Fire chief hosed in Marion

  I have never met recently “retired” Marion Fire Chief Rick Guerzoni. I have never met Polly Church, who had recently been the only full-time member of the department besides Guerzoni. I have absolutely no horse in the race.
    I don’t know Fire Captain Steven Robbins, either. I do know he just recently completed the shortest tenure as interim fire chief in the history of mankind. I do know when something doesn’t smell quite right.
    The official word is that Guerzoni has “retired.” The official word is that Church was transferred to Town Hall and had her hours cut because of “budgetary concerns.”
    I’m not buying it for a second.
    During an interview with Andrea Smith, the 55-year-old Guerzoni sat on the bumper on his favorite truck with tears in his eyes, talking about how hard it’s going to be hearing that fire siren in the night and knowing he can’t rush to the station to join his other “family.”
    That doesn’t sound like a man who’s leaving on his own accord. Guerzoni won’t discuss the details of his decision to sign a letter drafted for him. He doesn’t have to. I’ve been in the business long enough to know how these things work. If he promises to keep his mouth shut, the town will send him off with as much retirement money as possible while patting him on the head for a job well done.
    I also know how attrition works. If a town wants an employee to quit, transferring that person away from friends and slashing his or her hours can sometimes do the trick. Of course it’s cowardly. That’s the tactic of somebody who doesn’t have the spine to look somebody in the face before altering their life.
    Nobody will come out and say what this is really about. I’d be more than happy to. This is about trying to plug a perceived leak in the flow of information coming from Town Hall.
    Guerzoni and Church are being unfairly blamed for our reporting of the EMS controversy in Marion last year. We’ve heard through the grapevine that some people in Town Hall believe Guerzoni and Church were the primary sources for that story.
     That is absolutely incorrect.
    Did we speak to the fire chief about his desire to merge EMS with the fire department in order to increase response time? Absolutely. It would have been irresponsible for us not it. Did we speak with Church, the only other full-time employee of the fire department? Of course we did. That’s part of being thorough.
    But we also spoke to numerous other people as well, including those within EMS and at Town Hall. We spoke to every single person we thought might offer some responsible insight.
    I won’t pretend to know the entire history of animosity between the fire department and other people in town government. An entire study was commissioned (and apparently ignored) on that topic. But anyone who saw Guerzoni publicly raked over the coals by selectmen over firefighters holding a raffle and smoking too close to the station knows this animosity remains alive and well.
    The ironic thing is the entire EMS controversy had pretty much blown over after the town started charging for ambulance service and the sky didn’t fall as predicted.
    Politics have absolutely no place in something as vital as the fire department. Personally, I don’t care what beef some town officials have with Guerzoni and Church. There was never any public indication that they performed their duties with anything but the utmost professionalism and ability.

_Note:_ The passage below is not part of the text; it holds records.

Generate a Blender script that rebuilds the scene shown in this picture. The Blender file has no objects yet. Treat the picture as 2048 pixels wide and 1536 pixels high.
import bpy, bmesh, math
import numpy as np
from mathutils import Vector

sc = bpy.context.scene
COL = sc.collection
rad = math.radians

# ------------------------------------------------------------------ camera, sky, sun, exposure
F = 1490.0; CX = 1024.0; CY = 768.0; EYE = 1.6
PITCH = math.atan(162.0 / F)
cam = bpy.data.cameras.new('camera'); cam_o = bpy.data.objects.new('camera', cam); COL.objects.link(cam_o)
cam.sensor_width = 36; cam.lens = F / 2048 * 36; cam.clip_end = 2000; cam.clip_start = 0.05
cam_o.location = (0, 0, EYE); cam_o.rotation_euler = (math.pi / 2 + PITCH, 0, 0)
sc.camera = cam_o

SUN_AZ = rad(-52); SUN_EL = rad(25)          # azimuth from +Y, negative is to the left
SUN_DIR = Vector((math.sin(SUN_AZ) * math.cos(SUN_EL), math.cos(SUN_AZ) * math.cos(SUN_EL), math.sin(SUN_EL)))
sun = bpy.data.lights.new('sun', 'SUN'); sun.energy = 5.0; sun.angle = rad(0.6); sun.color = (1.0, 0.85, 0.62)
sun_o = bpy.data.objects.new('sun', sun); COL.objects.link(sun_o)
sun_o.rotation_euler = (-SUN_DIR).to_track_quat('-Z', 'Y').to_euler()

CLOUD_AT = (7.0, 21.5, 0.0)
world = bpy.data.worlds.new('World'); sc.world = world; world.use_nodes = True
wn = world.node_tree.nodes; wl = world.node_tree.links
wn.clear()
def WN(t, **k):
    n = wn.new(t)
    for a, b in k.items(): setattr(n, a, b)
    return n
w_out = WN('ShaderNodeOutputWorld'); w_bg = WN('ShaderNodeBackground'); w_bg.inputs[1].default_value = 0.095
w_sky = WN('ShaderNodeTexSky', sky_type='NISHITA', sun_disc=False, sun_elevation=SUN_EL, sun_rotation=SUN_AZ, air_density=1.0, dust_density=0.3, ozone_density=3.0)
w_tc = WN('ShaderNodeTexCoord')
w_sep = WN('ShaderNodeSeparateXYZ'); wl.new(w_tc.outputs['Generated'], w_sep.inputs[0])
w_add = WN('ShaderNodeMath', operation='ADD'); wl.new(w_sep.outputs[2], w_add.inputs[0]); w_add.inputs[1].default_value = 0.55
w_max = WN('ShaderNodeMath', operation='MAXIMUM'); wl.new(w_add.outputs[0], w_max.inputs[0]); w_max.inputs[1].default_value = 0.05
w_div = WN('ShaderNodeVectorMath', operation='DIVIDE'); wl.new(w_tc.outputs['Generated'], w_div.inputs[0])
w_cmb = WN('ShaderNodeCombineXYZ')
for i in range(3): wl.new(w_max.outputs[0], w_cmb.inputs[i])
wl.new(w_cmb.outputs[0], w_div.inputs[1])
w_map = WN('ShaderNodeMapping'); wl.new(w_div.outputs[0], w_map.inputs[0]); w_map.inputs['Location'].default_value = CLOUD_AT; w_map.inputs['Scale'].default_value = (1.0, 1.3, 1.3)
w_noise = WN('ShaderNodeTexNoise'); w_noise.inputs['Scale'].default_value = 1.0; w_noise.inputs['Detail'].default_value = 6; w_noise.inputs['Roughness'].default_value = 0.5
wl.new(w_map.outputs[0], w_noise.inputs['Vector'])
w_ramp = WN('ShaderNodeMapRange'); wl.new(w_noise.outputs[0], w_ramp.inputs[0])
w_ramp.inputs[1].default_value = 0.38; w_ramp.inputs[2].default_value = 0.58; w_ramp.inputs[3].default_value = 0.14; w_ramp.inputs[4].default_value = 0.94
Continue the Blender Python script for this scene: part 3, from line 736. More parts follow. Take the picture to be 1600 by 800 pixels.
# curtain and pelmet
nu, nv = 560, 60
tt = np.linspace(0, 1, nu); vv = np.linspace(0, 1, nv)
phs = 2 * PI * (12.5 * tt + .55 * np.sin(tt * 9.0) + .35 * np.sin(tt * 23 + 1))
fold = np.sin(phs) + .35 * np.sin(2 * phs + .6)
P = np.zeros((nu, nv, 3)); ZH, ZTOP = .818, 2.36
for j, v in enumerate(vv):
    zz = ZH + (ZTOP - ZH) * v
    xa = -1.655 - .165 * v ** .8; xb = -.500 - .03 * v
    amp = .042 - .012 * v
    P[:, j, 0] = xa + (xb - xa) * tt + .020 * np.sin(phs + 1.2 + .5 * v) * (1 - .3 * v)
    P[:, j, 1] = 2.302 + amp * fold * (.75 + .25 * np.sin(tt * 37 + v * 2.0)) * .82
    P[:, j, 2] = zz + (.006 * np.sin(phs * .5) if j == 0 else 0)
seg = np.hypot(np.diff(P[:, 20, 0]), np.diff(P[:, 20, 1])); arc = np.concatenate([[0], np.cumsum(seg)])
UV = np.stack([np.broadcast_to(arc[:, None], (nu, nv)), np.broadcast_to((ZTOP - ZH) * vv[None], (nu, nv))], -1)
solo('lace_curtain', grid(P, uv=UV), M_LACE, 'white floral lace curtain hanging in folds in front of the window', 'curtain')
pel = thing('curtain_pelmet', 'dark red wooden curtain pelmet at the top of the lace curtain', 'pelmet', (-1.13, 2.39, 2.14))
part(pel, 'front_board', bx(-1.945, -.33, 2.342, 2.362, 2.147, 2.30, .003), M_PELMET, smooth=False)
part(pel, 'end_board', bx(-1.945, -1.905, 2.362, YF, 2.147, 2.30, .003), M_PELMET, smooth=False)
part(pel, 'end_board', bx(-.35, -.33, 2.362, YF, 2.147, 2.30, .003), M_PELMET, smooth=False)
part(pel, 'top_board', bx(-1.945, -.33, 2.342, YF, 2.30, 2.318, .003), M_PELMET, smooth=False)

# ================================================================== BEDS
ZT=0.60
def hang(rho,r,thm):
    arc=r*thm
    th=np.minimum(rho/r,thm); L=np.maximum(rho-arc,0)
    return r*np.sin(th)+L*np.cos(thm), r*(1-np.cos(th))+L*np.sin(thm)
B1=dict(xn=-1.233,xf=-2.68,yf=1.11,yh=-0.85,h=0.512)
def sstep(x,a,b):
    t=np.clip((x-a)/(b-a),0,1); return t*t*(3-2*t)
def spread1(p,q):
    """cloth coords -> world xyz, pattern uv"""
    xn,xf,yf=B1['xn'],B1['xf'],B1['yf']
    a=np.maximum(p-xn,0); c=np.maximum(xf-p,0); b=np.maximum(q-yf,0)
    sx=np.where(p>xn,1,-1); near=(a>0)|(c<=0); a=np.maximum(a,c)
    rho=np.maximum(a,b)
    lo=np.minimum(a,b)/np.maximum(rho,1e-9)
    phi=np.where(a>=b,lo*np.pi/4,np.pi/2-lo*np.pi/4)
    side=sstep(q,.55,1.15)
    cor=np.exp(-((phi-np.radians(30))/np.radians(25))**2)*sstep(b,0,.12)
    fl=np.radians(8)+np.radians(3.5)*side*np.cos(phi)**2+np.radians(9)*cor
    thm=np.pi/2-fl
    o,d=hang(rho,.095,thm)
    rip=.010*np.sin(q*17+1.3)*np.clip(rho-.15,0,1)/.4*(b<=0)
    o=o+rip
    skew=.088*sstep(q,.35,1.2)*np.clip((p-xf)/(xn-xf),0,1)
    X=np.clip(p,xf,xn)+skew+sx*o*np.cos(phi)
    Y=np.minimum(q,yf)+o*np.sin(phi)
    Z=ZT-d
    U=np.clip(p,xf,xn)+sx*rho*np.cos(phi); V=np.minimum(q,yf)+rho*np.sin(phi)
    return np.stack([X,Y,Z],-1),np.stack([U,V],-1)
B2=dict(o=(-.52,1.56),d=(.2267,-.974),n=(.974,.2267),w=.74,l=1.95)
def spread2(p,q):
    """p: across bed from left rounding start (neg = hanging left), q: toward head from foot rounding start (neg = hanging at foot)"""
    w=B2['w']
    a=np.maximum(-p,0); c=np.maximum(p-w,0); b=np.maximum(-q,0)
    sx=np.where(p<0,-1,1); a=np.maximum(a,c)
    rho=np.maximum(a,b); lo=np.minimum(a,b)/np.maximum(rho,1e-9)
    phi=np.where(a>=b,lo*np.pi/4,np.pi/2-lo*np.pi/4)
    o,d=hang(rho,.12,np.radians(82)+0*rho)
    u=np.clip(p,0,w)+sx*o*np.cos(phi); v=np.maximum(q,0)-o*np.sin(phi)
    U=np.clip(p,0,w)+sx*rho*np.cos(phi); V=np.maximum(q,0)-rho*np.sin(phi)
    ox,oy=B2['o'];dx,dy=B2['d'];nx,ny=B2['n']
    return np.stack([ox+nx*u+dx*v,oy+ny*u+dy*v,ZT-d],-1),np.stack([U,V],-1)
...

    The fact that the person appointed as interim fire chief backed out almost as soon as he was offered the job should speak volumes about this. Firefighters are a family. They have to be. And when a member of the family is unfairly attacked, they always stick together.
    That is something the hollow hearts in Town Hall will never truly understand. They can move people around like pieces on a chessboard, but they’ll never learn how to make the winning move.